Less significantly, Hyperallergic’s Hrag Vartanian declared Powhida’s post, “the take we’ve all been waiting for“, and used the article as opportunity to discuss the higher minded “soul searching” it took to found his own blog. This was almost as sanctimonious as Powhida’s rant, but unlike many, Vartanian at least avoided engaging in pettiness. For that we can look to the ruffling of pre-ruffled feathers, namely those of L.A. Times critic Christopher Knight and his most frequent link source, ArtInfo blogger Tyler Green. Green, who has barely said a positive word about Saltz since the New Museum conflict of interest debates turned ugly last fall, went to the trouble of pointing out all the petty slights in Christopher Knight’s response to Saltz’s final wrap up and assertion that the show changed criticism. This is tedious but to sum up: Green thinks Saltz mischaracterized Knight’s review in this final vulture post, presumably by contextualizing Knight’s assessment of the show being “vacant television piddle” with criticisms from others for Saltz’ poor decision to “interact with the laypeople”. I don’t see the issue here, but I’m sure Green will clarify. The blogger also notes that Saltz didn’t name Knight in his final post on Vulture, so, when Knight counters that real criticism only occurs when you see art in person, he doesn’t name Saltz.
Get over yourselves people. Of course, criticism doesn’t work as well when you’re looking at art through the lens of reality television, but that doesn’t invalidate Saltz’s claim that criticism is changing, nor does it mean we shouldn’t discuss the show. Is Work of Art an accurate reflection of the art world? No. Does it perpetuate myths? Yes. Is the engagement Work of Art produced significant? Yes. I’ve never experienced a time when people within the art world talked so much about one show. Still, I’d argue that if Work of Art hadn’t sparked this activity, it would have been something else. The general public may still harbor the belief that the art world is a sham, but they’re at least ready to talk about it in a public form. We can thank Internet comment boards for that change, even if the quality of discussion isn’t that advanced.
Following the Knight kerfuffle, Saltz offered another take on the various critical reactions to Work of Art over facebook, attributing “art is sacred” to old critics, and “nothing is sacred” to new critics. I agree these two camps exist, though, I’d argue “old” critic Dave Hickey most successfully articulated that position in 1998 with his essay Frivolity and Unction in Air Guitar. In it, he discusses the debate that erupted after Morley Safer revealed the contemporary art world a “fraud” for its art speak and hype on CBS’s 60 Minutes.

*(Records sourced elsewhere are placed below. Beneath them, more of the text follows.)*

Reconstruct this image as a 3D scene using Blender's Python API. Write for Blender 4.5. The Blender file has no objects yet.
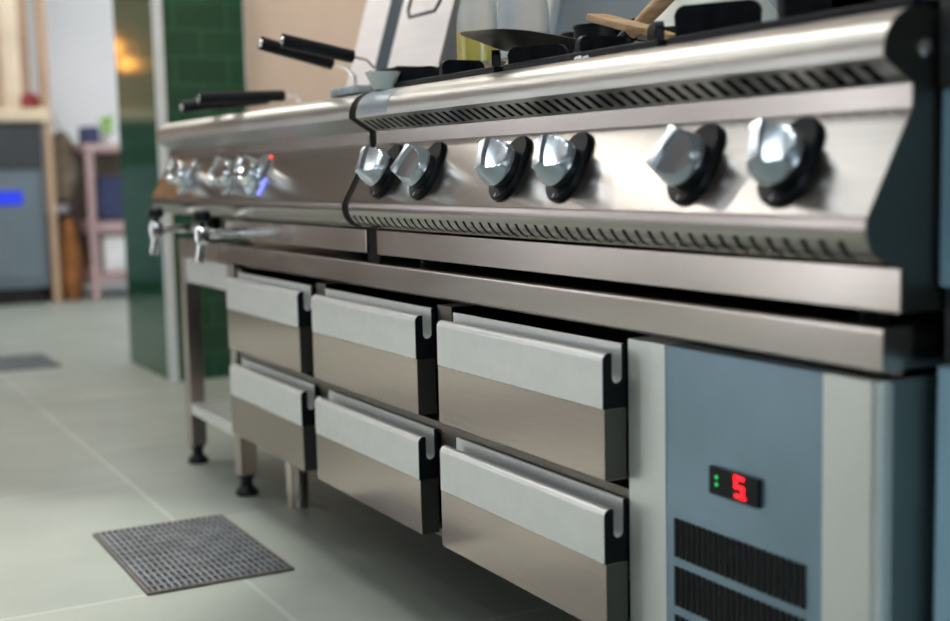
import bpy, bmesh, math, random
from mathutils import Vector, Matrix
random.seed(7)
PI = math.pi
SC = bpy.context.scene
COL = SC.collection
def R(a): return math.radians(a)

# ------------------------------------------------------------------ materials
def new_mat(name):
    m = bpy.data.materials.new(name); m.use_nodes = True
    nt = m.node_tree; b = nt.nodes['Principled BSDF']
    return m, nt, b
def noise_mix(nt, b, ca, cb, scale, vec=(1,1,1), detail=3, sock='Base Color', lo=.35, hi=.65):
    tc = nt.nodes.new('ShaderNodeTexCoord'); mp = nt.nodes.new('ShaderNodeMapping')
    mp.inputs['Scale'].default_value = vec
    nz = nt.nodes.new('ShaderNodeTexNoise'); nz.inputs['Scale'].default_value = scale; nz.inputs['Detail'].default_value = detail
    cr = nt.nodes.new('ShaderNodeValToRGB')
    cr.color_ramp.elements[0].position = lo; cr.color_ramp.elements[1].position = hi
    cr.color_ramp.elements[0].color = (*ca, 1); cr.color_ramp.elements[1].color = (*cb, 1)
    nt.links.new(tc.outputs['Object'], mp.inputs['Vector']); nt.links.new(mp.outputs['Vector'], nz.inputs['Vector'])
    nt.links.new(nz.outputs['Fac'], cr.inputs['Fac']); nt.links.new(cr.outputs['Color'], b.inputs[sock])
    return nz, cr
def plain(name, col, rough=.5, metal=0, var=.08, scale=12, spec=None, **kw):
    m, nt, b = new_mat(name)
    noise_mix(nt, b, tuple(c*(1-var) for c in col), tuple(min(1, c*(1+var)) for c in col), scale)
    b.inputs['Roughness'].default_value = rough; b.inputs['Metallic'].default_value = metal
    if spec is not None: b.inputs['Specular IOR Level'].default_value = spec
    for k, v in kw.items(): b.inputs[k].default_value = v
    return m
def steel(name, col=(.53,.49,.45), rough=.2, aniso=.65, streak=(2,60,220), tan=(1,0,0), var=.05, bump=0):
    m, nt, b = new_mat(name)
    noise_mix(nt, b, tuple(c*(1-var) for c in col), tuple(min(1, c*(1+var)) for c in col), 3, streak, 2)
    b.inputs['Metallic'].default_value = 1
    # cloudy wipe marks in the roughness
    tc = nt.nodes.new('ShaderNodeTexCoord'); nz = nt.nodes.new('ShaderNodeTexNoise'); nz.inputs['Scale'].default_value = 4; nz.inputs['Detail'].default_value = 1
    mr = nt.nodes.new('ShaderNodeMapRange'); mr.inputs['From Min'].default_value = 0; mr.inputs['From Max'].default_value = 1
    mr.inputs['To Min'].default_value = rough*.8; mr.inputs['To Max'].default_value = rough*1.25
    nt.links.new(tc.outputs['Object'], nz.inputs['Vector']); nt.links.new(nz.outputs['Fac'], mr.inputs['Value']); nt.links.new(mr.outputs['Result'], b.inputs['Roughness'])
    b.inputs['Anisotropic'].default_value = aniso
    cx = nt.nodes.new('ShaderNodeCombineXYZ')
    for i in range(3): cx.inputs[i].default_value = tan[i]
    nt.links.new(cx.outputs[0], b.inputs['Tangent'])
    if bump:
        n2 = nt.nodes.new('ShaderNodeTexNoise'); n2.inputs['Scale'].default_value = 4; n2.inputs['Detail'].default_value = 2
        bp = nt.nodes.new('ShaderNodeBump'); bp.inputs['Strength'].default_value = bump; bp.inputs['Distance'].default_value = .05
        nt.links.new(tc.outputs['Object'], n2.inputs['Vector']); nt.links.new(n2.outputs['Fac'], bp.inputs['Height']); nt.links.new(bp.outputs['Normal'], b.inputs['Normal'])
    return m
def emit(name, col, s):
    m, nt, b = new_mat(name)
    b.inputs['Base Color'].default_value = (*col, 1); b.inputs['Emission Color'].default_value = (*col, 1); b.inputs['Emission Strength'].default_value = s
    return m

M = {}
M['steel'] = steel('brushed_stainless_steel')
M['steel_panel'] = steel('fascia_stainless_steel', (.43,.40,.375), .22, .5, bump=0)
M['steel_rail'] = steel('rail_stainless_steel', (.50,.50,.475), .33, .2)
M['steel_front'] = steel('drawer_front_stainless_steel', (.53,.45,.41), .16, .6, bump=0)
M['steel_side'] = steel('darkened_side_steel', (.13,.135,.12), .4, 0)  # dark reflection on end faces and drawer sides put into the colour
M['steel_inside'] = steel('shaded_carcass_steel', (.22,.20,.18), .35, .3)  # darkened steel, shade of the recesses put into the colour
M['steel_leg'] = steel('leg_stainless_steel', (.58,.52,.46), .3, .3, tan=(0,0,1))
M['satin'] = plain('satin_anodised_aluminium', (.86,.89,.88), .36, .65, .02, 30)
M['pilaster'] = plain('pale_satin_steel', (.88,.93,.89), .40, .55, .03, 8)
M['bluesteel'] = plain('blue_grey_satin_steel', (.30,.45,.55), .38, .4, .08, 6)
M['lightblue'] = plain('light_blue_steel', (.36,.62,.80), .4, .1, .08, 6)  # even light blue base colour
M['chrome'] = plain('polished_chrome', (.8,.82,.85), .08, 1, .02)
M['dial'] = plain('satin_chrome_dial', (.70,.78,.85), .25, .9, .03)
M['bright_dial'] = plain('bright_chrome_dial', (.9,.93,.97), .13, 1, .02)
M['black'] = plain('black_plastic', (.006,.008,.011), .42, 0, .1, spec=.22)
M['capblack'] = plain('black_end_cap_plastic', (.004,.006,.008), .55, 0, .1, spec=.2)
M['rubber'] = plain('black_rubber_gasket', (.004,.004,.004), .6, 0, .1, spec=.15)
M['dark'] = plain('near_black_matte', (.006,.006,.006), .8, 0, .1)  # near-black standing for unlit voids; the far fridge plinth shares it
M['iron'] = None
m, nt, b = new_mat('black_enamelled_cast_iron')
noise_mix(nt, b, (.004,.006,.009), (.010,.013,.017), 60); b.inputs['Roughness'].default_value = .33; b.inputs['Specular IOR Level'].default_value = .16
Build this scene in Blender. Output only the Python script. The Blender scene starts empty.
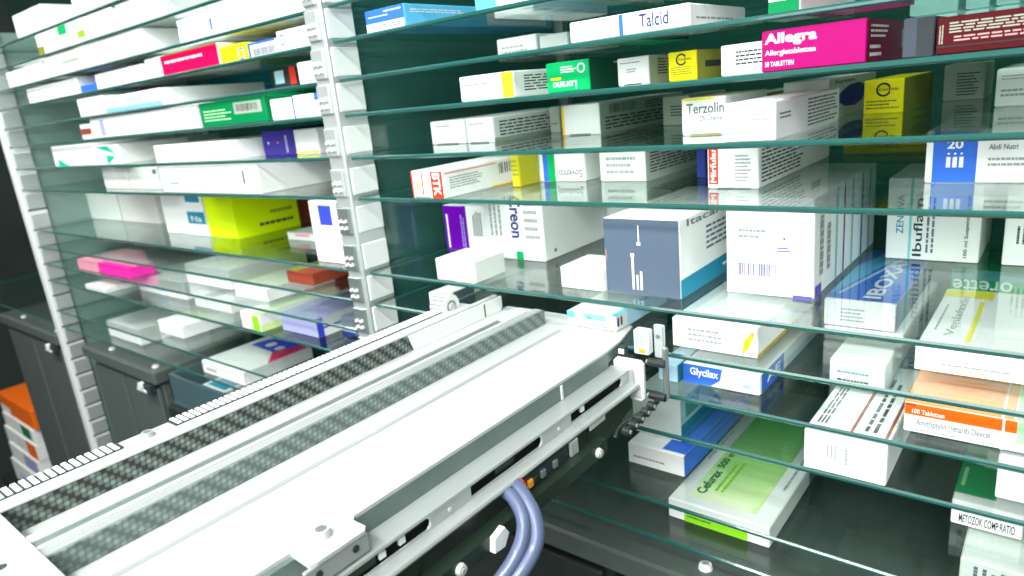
import bpy, math, random
from mathutils import Vector, Matrix

C = bpy.context.scene.collection
SC = 0.5            # half a metre from the lens to the shelf fronts
EYE = 1.40          # camera height above the floor, metres
rnd = random.Random(7)
FLOOR = -EYE / SC

COL = dict(white=(.90,.93,.91), pale=(.78,.84,.79), grey=(.33,.37,.37), stone=(.40,.46,.39), slate=(.13,.17,.21),
  ink=(.035,.045,.05), navy=(.02,.035,.22), blue=(.04,.17,.72), cobalt=(.05,.08,.70), sky=(.13,.55,.88), skypale=(.50,.74,.90),
  skyblue=(.25,.6,.9), teal=(.10,.42,.40), tealpale=(.36,.66,.60), tealblue=(.02,.27,.42), bluegrey=(.27,.34,.44), aqua=(.20,.62,.60),
  brightgreen=(.0,.42,.12), green=(.0,.24,.075), darkgreen=(.005,.07,.035), lightgreen=(.45,.85,.45), limegreen=(.28,.70,.02),
  limepale=(.72,.93,.38), lime=(.62,.74,.03), neon=(.72,.95,.0), jade=(.0,.55,.32), yellow=(.95,.85,.01), mustard=(.55,.50,.02),
  ochre=(.55,.42,.06), olive=(.25,.27,.04), orange=(.98,.60,.03), deeporange=(.95,.17,.01), softorange=(.95,.42,.16), red=(.88,.05,.02),
  redbrown=(.32,.06,.03), crimson=(.16,.0,.035), crimson2=(.75,.0,.09), magenta=(.40,.0,.15), maroon=(.075,.001,.004), pinkish=(.6,.35,.35),
  rose=(.85,.35,.45), redrose=(.80,.03,.12), hotpink=(.92,.03,.42), purple=(.15,.0,.42), lilac=(.40,.42,.72), indigo=(.05,.03,.30), purpleink=(.12,.09,.55))

COL['textgreen'] = (.0,.16,.03); COL['slateblue'] = (.10,.14,.20); COL['softgrey'] = (.06,.075,.10); COL['dustrose'] = (.30,.22,.27)
for _i in range(13):
    _t = _i/12; COL['grad%d' % _i] = (.88-.84*_t**.7, .97-.47*_t, .66-.62*_t**.5)
MATS = {}
def principled(name, col, rough=.5, metal=0., bump=None, coat=0., spec=None, noise=None):
    m = bpy.data.materials.new(name); m.use_nodes = True
    nt = m.node_tree; b = nt.nodes['Principled BSDF']
    b.inputs['Base Color'].default_value = (*col, 1); b.inputs['Roughness'].default_value = rough
    b.inputs['Metallic'].default_value = metal; b.inputs['Coat Weight'].default_value = coat
    if spec is not None: b.inputs['Specular IOR Level'].default_value = spec
    if noise or bump:
        tc = nt.nodes.new('ShaderNodeTexCoord'); nz = nt.nodes.new('ShaderNodeTexNoise')
        nz.inputs['Scale'].default_value = (noise or bump)[0]; nz.inputs['Detail'].default_value = 4
        nt.links.new(tc.outputs['Object'], nz.inputs['Vector'])
        if noise:
            mx = nt.nodes.new('ShaderNodeMix'); mx.data_type = 'RGBA'
            mx.inputs[6].default_value = (*[c*(1-noise[1]) for c in col], 1); mx.inputs[7].default_value = (*[min(1, c*(1+noise[1])) for c in col], 1)
            nt.links.new(nz.outputs['Fac'], mx.inputs[0]); nt.links.new(mx.outputs[2], b.inputs['Base Color'])
        if bump:
            bp = nt.nodes.new('ShaderNodeBump'); bp.inputs['Strength'].default_value = bump[1]; bp.inputs['Distance'].default_value = .001
            nt.links.new(nz.outputs['Fac'], bp.inputs['Height']); nt.links.new(bp.outputs['Normal'], b.inputs['Normal'])
    return m
def paper(key):
    if key not in MATS: MATS[key] = principled('print_' + key, COL[key], .5, spec=.15)
    return MATS[key]

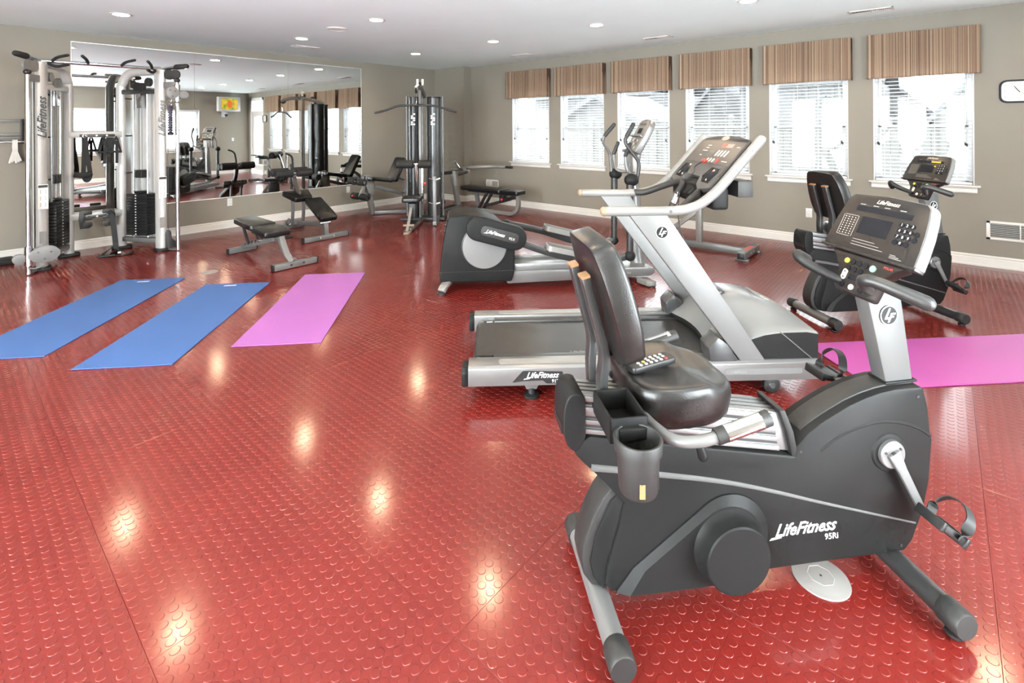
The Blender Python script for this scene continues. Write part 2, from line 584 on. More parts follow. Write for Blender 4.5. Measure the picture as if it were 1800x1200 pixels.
def tile_cut(w0, w1, h0_, h1_):
    """a plain edge tile trimmed at the wall"""
    return MB().box(w0, w1, h0_, h1_, -0.008, -0.0006).mesh('tile', 'rubber_red', bevel=0.001, seg=1)
TU = 1.008 - 4 * TS                # behind this line, out of the picture, the floor is one plain sheet
struct(B('floor_entry', 'rubber_red', None, UMIN, TU - 0.001, VMIN, VL, -0.008, -0.0008, bevel=0))
ku0, ku1 = -4, math.ceil((UW - 1.008) / TS)
kv0, kv1 = math.floor((VMIN - 1.104) / TS), math.ceil((VL - 1.104) / TS)
for i in range(ku0, ku1):
    for j in range(kv0, kv1):
        x, y = 1.008 + i * TS, 1.104 + j * TS
        if x < UMIN or x + TS > UW or y < VMIN or y + TS > VL:
            me = tile_cut(max(UMIN - x, 0) + 0.0007, min(UW - x, TS) - 0.0007, max(VMIN - y, 0) + 0.0007, min(VL - y, TS) - 0.0007)
        else:
            me = tile_near if math.hypot(x + 0.3, y + 0.3) < 3.6 else tile_far
        put('tile', me, fl, (x, y, 0))

ce = struct(B('ceiling', 'ceiling', None, UMIN - 0.15, UW + 0.15, VMIN - 0.15, VL + 0.15, HC, HC + 0.1, bevel=0))
struct(B('wall_left', 'wall', None, UMIN - 0.15, UW + 0.15, VL, VL + 0.15, -0.06, HC, bevel=0))
GE = [(-1.65, 0.05), (0.25, 1.95), (2.15, 3.85)]     # glazing added to the unseen end wall for more daylight
b = MB()
prev = VMIN
for a_, c_ in GE:
    b.box(UMIN - 0.15, UMIN, prev, a_, -0.06, HC)
    b.box(UMIN - 0.15, UMIN, a_, c_, 2.42, HC)
    prev = c_
b.box(UMIN - 0.15, UMIN, prev, VL, -0.06, HC)
struct(b.build('wall_end', 'wall', smooth=0))
# corner pilaster
CU, CV = 7.06, 7.365
struct(B('wall_corner', 'wall', None, CU, UW, CV, VL, 0.0, HC, bevel=0))
# window wall with six openings and the door
DV0, DV1, DZ = -1.66, -0.74, 2.5
b = MB()
T = 0.16
b.box(UW, UW + T, VMIN, DV0, -0.06, HC)
b.box(UW, UW + T, DV0, DV1, DZ, HC)
edges = []
prev = DV1
for c in WC:
    b.box(UW, UW + T, prev, c - WHW, -0.06, HC)
    b.box(UW, UW + T, c - WHW, c + WHW, -0.06, WZ0)
    b.box(UW, UW + T, c - WHW, c + WHW, WZ1, HC)
    prev = c + WHW
b.box(UW, UW + T, prev, VL, -0.06, HC)
struct(b.build('wall_right', 'wall', smooth=0))
# far side wall with two windows
OW = [(2.55, 3.55), (4.62, 5.74)]
GD = [(0.90, 2.35)]          # glazed doors added out of the picture for more daylight
b = MB()
prev = UMIN
for a_, c_ in GD:
    b.box(prev, a_, VMIN - T, VMIN, -0.06, HC)
    b.box(a_, c_, VMIN - T, VMIN, 2.42, HC)
    prev = c_
for a_, c_ in OW:
    b.box(prev, a_, VMIN - T, VMIN, -0.06, HC)
    b.box(a_, c_, VMIN - T, VMIN, -0.06, WZ0)
    b.box(a_, c_, VMIN - T, VMIN, WZ1, HC)
    prev = c_
b.box(prev, UW, VMIN - T, VMIN, -0.06, HC)
struct(b.build('wall_back', 'wall', smooth=0))

# baseboards, three stepped profiles
def base(name, p0, p1, nrm):
    p0, p1, n_ = Vector((*p0, 0)), Vector((*p1, 0)), Vector((*nrm, 0))
    prof = [(0.0, 0.0), (0.022, 0.0), (0.022, 0.018), (0.016, 0.020), (0.016, 0.082), (0.010, 0.088), (0.010, 0.098), (0.013, 0.104), (0.006, 0.118), (0.0, 0.118)]
    R = [[p + n_ * a_ + Vector((0, 0, z_)) for a_, z_ in prof] for p in (p0, p1)]
    bb = MB()
    n = len(prof)
    bb.rings(R)
    return struct(bb.build(name, 'white_trim', smooth=30))
base('baseboard_left', (UMIN, VL), (CU, VL), (0, -1))
base('baseboard_corner', (CU, VL), (CU, CV), (-1, 0))
base('baseboard_return', (CU, CV), (UW, CV), (0, -1))
base('baseboard_right', (UW, CV), (UW, DV1 + 0.1), (-1, 0))
base('baseboard_back', (2.32, VMIN), (UW, VMIN), (0, 1))

# ------------------------------------------------------------------ windows, blinds, valances
slat_me = None
def blind_parts(root, half, z0, z1, ux, pitch=0.0425):
    """horizontal slats across local y (half each way) hanging at local x = ux"""
    slat = MB()
    ang = math.radians(8)
    R = []
    for t in (-1, 1):
        ring = []
        for k in range(5):
            q = -1 + k * 0.5
            xx, zz = q * 0.024, 0.0022 * (1 - q * q)
            ring.append((xx, zz))
        pts = [(a_ * math.cos(ang) - c_ * math.sin(ang), a_ * math.sin(ang) + c_ * math.cos(ang)) for a_, c_ in ring]
        pts2 = [(p[0], p[1] - 0.0026) for p in reversed(pts)]
        R.append([(p[0], t * half, p[1]) for p in pts + pts2])
    slat.rings(R)
    me = slat.mesh('slat', 'blind_white', smooth=40)
    MB().box(ux - 0.028, ux + 0.028, -half, half, z1 - 0.045, z1).build('head_rail', 'blind_white', root, bevel=0.003)
    MB().box(ux - 0.026, ux + 0.026, -half, half, z0, z0 + 0.022).build('bottom_rail', 'blind_white', root, bevel=0.004)
    z = z0 + 0.05
    while z < z1 - 0.06:
        put('slat', me, root, (ux, 0, z))
        z += pitch
    for yy in (-0.8 * half, -0.27 * half, 0.27 * half, 0.8 * half):
        bb = MB()
        for xx in (ux - 0.026, ux + 0.026):
            bb.cyl((xx, yy, z0 + 0.02), (xx, yy, z1 - 0.04), 0.0011, n=5)
        bb.build('ladder_cord', 'blind_white', root)
    for yy in (-0.9 * half, 0.91 * half):
        bb = MB()
        bb.cyl((ux - 0.034, yy, z0 + 0.44), (ux - 0.034, yy, z1 - 0.04), 0.0013, n=5)
        bb.cyl((ux - 0.034, yy + 0.012, z0 + 0.45), (ux - 0.034, yy + 0.012, z1 - 0.04), 0.0013, n=5)
        bb.build('pull_cord', 'cable', root)
        bb = MB()
        bb.lathe([(0.003, 0.0), (0.007, 0.004), (0.009, 0.03), (0.004, 0.034)], (ux - 0.034, yy, z0 + 0.41), (0, 0, 1), n=8)
        bb.lathe([(0.003, 0.0), (0.007, 0.004), (0.009, 0.03), (0.004, 0.034)], (ux - 0.034, yy + 0.012, z0 + 0.42), (0, 0, 1), n=8)
        bb.build('cord_tassel', 'black_plastic', root)

def window_unit(name, half, flip):
    """a sash window in local axes: x outward through the wall, y along it"""
    root = bpy.data.objects.new(name, None)
    COL.objects.link(root)
    root['kind'] = 'structure'
    z0, z1 = WZ0, WZ1
    b = MB()      # jamb lining
    b.box(0.004, 0.14, -half, -half + 0.012, z0, z1).box(0.004, 0.14, half - 0.012, half, z0, z1).box(0.004, 0.14, -half, half, z1 - 0.012, z1)
    b.build('jamb', 'white_vinyl', root, bevel=0.001)
    b = MB()
    f = 0.042
    x0, x1 = 0.085, 0.135
    for a0, a1, c0, c1 in ((-half, -half + f, z0, z1), (half - f, half, z0, z1), (-half, half, z0, z0 + f), (-half, half, z1 - f, z1)):
        b.box(x0, x1, a0, a1, c0, c1)
    b.build('frame', 'white_vinyl', root, bevel=0.003)
    zm = (z0 + z1) / 2
    for lo, hi, xo in ((z0 + f, zm + 0.02, 0.0), (zm - 0.02, z1 - f, 0.018)):
        b = MB()
        g = 0.03
        a0, a1 = -half + f, half - f
        xa, xb = 0.092 + xo, 0.108 + xo
        b.box(xa, xb, a0, a0 + g, lo, hi).box(xa, xb, a1 - g, a1, lo, hi).box(xa, xb, a0, a1, lo, lo + g).box(xa, xb, a0, a1, hi - g, hi)
        sash = b.build('sash', 'white_vinyl', root, bevel=0.002)
        MB().box((xa + xb) / 2 - 0.002, (xa + xb) / 2 + 0.002, a0 + g, a1 - g, lo + g, hi - g).build('pane', 'window_glass', sash)
    b = MB()
    hs = half + 0.045
    b.prism(rpoly([(-0.052, z0 - 0.004), (-0.052, z0 + 0.014), (0.10, z0 + 0.014), (0.10, z0 - 0.004)], [0.006, 0.006, 0, 0]), 'y', -hs, hs)
    b.build('sill', 'white_trim', root)
    b = MB()
    b.prism([(0.0, z0 - 0.004), (-0.034, z0 - 0.004), (-0.030, z0 - 0.018), (-0.018, z0 - 0.024), (-0.018, z0 - 0.060), (-0.012, z0 - 0.070), (0.0, z0 - 0.072)], 'y', -hs + 0.025, hs - 0.025)
    b.build('apron', 'white_trim', root, smooth=25)
    return root

def valance(c, k, label):
    root = thing('valance', label, 'valance', (UW, c, 0), 0, 'striped valances over the windows')
    hw, dep, z0, z1 = 0.485, 0.125, 2.04, 2.545
    n, m_ = 96, 10
    rnd = random.Random(k)
    ph = [rnd.uniform(0, 6.3) for _ in range(6)]
    G = []
    for i in range(m_ + 1):
        t = i / m_
        row = []
        for j in range(n + 1):
            q = j / n
            y = -hw + 2 * hw * q
            a_ = 0.0028 * math.sin(y * 95 + ph[0]) + 0.0035 * math.sin(y * 41 + ph[1] + 0.6 * t)
            # soft swags falling in from the two top corners
            d1 = abs((y + hw - 0.03) - 0.20 * t * (1.1 + 0.2 * math.sin(ph[2])))
            d2 = abs((hw - 0.03 - y) - 0.18 * t * (1.1 + 0.2 * math.sin(ph[3])))
            a_ += 0.012 * math.exp(-(d1 / 0.022) ** 2) * t * (1 - 0.3 * t) + 0.012 * math.exp(-(d2 / 0.022) ** 2) * t * (1 - 0.3 * t)
            z = z1 - (z1 - z0) * t + 0.004 * math.sin(y * 7 + ph[4]) * t
            row.append((-dep - 0.006 * t - a_, y, z))
        G.append(row)
    MB().grid(G).build('face', 'valance_fabric', root, smooth=80, recalc=False)
    for sgn in (-1, 1):
        G = []
        for i in range(m_ + 1):
            t = i / m_
            row = []
            for j in range(9):
                q = j / 8
                row.append((-0.002 - (dep + 0.005 * t) * q, sgn * (hw + 0.006 * math.sin(q * 9 + ph[5]) * t), z1 - (z1 - z0) * t))
            G.append(row)
        MB().grid(G).build('return', 'valance_fabric', root, smooth=80, recalc=False)
    MB().box(-dep + 0.016, -0.002, -hw + 0.012, hw - 0.012, z1 - 0.026, z1 - 0.010).build('board', 'white_trim', root)
    b = MB()
    b.tube([(-dep - 0.008, -hw + 0.01 + (2 * hw - 0.02) * i / 20, z0 + 0.006) for i in range(21)], 0.006, n=6)
    b.build('hem', 'valance_fabric', root)
    return root

wlab = ['beside the clock', 'second from the clock', 'third from the clock', 'fourth from the clock', 'second from the corner', 'nearest the corner']
for k, c in enumerate(WC):
    r = window_unit('window_%d' % (k + 1), WHW, False)
    r.location = (UW, c, 0)
    bl = thing('window_blind', 'white slatted blind in the window ' + wlab[k], 'blind', (UW, c, 0), 0, 'white slatted blinds')
    blind_parts(bl, WHW - 0.018, WZ0 + 0.016, WZ1 - 0.014, 0.048)
    valance(c, k, 'striped brown valance over the window ' + wlab[k])
for k, (a_, c_) in enumerate(OW):
    r = window_unit('window_%d' % (k + 7), (c_ - a_) / 2, False)
    r.location = ((a_ + c_) / 2, VMIN, 0)
    r.rotation_euler = (0, 0, -math.pi / 2)
    bl = thing('window_blind', 'white slatted blind seen only in the mirror, ' + ('left one' if k == 0 else 'near the television'), 'blind', ((a_ + c_) / 2, VMIN, 0), -90, 'white slatted blinds')
    blind_parts(bl, (c_ - a_) / 2 - 0.018, WZ0 + 0.016 + 0.0, WZ1 - 0.014, 0.048, 0.05)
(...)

In the following weeks, people who should have known better filled the air with self-righteous bleats of indignation and defense – no easy task since one could hardly attack Safer without seeming to defend the perspicacity of West Side collectors, the altruism of Sotheby’s auctions, and the gravitas of Christopher Wool. Even so, the art world just capitulated. Far from exhibitioning magisterial disdain, the director of a major American museum even appeared with Safer on The Charlie Rose Show. Challenged by Safer with the undeniable fact that contemporary art lacks emotive content, this director of a mjor museum insisted, in effect, that “it does too have emotive content!” confessing that he, personally, had burst into tears upon entering Jenny Holzer’s installation at the Venice Biennale. Well, didn’t we all, I thought (there being tears and tears), and at that moment, had there been an available window or website at which I could have resigned from the art world, I should certainly have done so”.
Coincidentally, Work of Art’s stance on art needing to have an emotive quality is not that different from Safer’s. This is a problem, but there’s at least visible push back on Work of Art itself on that point from less scripted guest judges. Hickey goes on elsewhere in the essay to describe a pie in the sky type scenario whereby art would be afforded the new found freedom to be wholly frivolous and would grow and change in doing so. I have a hard time imagining a genre of art making and art makers who wouldn’t be dismissed by the community for taking on such an attitude, but I for one, would feel a little more relaxed if I didn’t constantly feel the art’s import weighing upon my shoulders. From Hickey,
…the presumption of art’s essential goodness is a conventional trope. It describes nothing. Art education is not redeeming for the vast majority of students, nor is art practice redeeming for the vast majority of artists. The “good” works of art that reside in our museums reside there not because they are “good,” but because we love them. The political fiction of art’s virtue means only this: The practice and exhibition of art has had beneficial public consequence in the past. It might in the future. So funding them is worth the bet. That’s the argument: art is good, sort of, in a vague general way. Seducing oneself into believing in art’s intrinsic goodness however is simply bad religion no matter what the rewards, it is bad cult religion when profession one’s belief in art’s goodness becomes a condition of membership in the art community.
This is one condition Work of Art hasn’t challenged a bit, but often I wish it would.